Hemi: There are three things I'm aware of that affect or improve the conductivity of a given piece of wire. Two have to do with the crystalline structure of the metal:

1.) Working with the direction of the "wire draw", and honestly I don't know which direction has the better conductivity -- in the direction of the draw or against it.

2.) Cryo treatment, resulting in a more compact crystalline structure which improves electron flow through the metal.

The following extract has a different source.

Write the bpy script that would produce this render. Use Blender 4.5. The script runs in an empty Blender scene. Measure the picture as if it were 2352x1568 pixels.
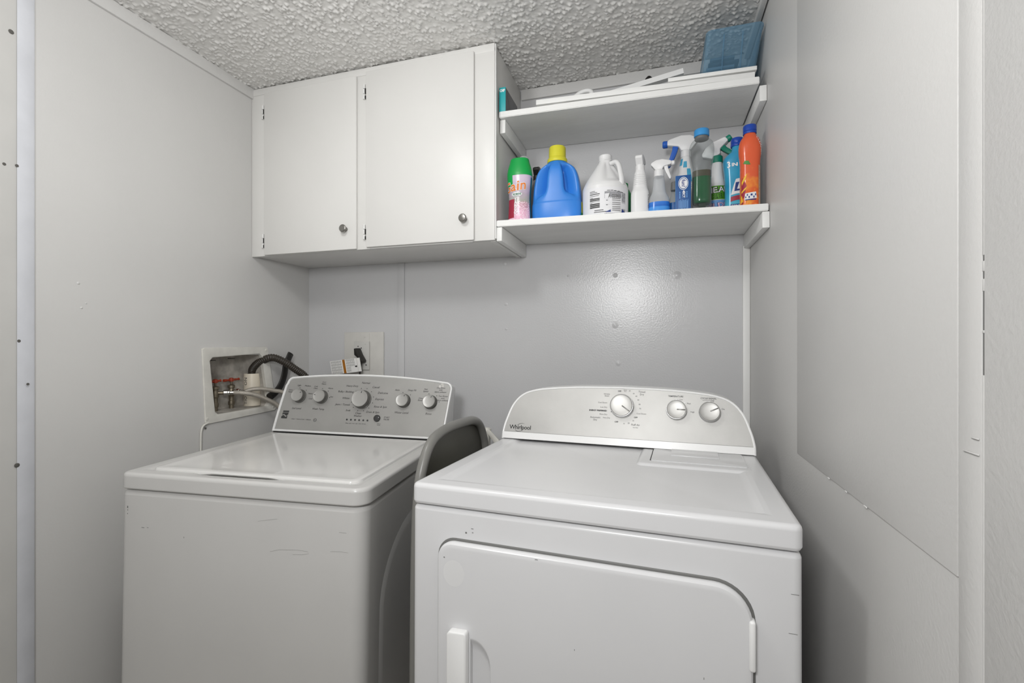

3.) The third has to do with the cross-sectional geometry of the conductor -- ribbon vs. square vs. round, etc. and I don't think there is conclusive evidence regarding this issue.
hemidakota OP
20 posts
 
thanks Nsgarch. my friend thinks he knows it all and he will be in town this weekend. this will give me a little better of idea(being this is a little over my head)of how full of crap he is or isnt. thanks guys
inpepinnovations1e75
395 posts
 
Nsgarch, I don't know how you calculate current to a speaker for a known power consumption, but your example using your Levinson is incorrect.
Your example;
"An example would be my Levinson amp which will provide 400W/ch into my 4 ohm (nominal) electrostats, but at the loudest listening levels I can stand, it's only drawing 400W from the wall (or 3.3A) and it's only putting out around 150W rms of audio power, which at its 67V (26dB) gain, is only around 2.2A to the speakers (vs. 3.3A from the wall.)"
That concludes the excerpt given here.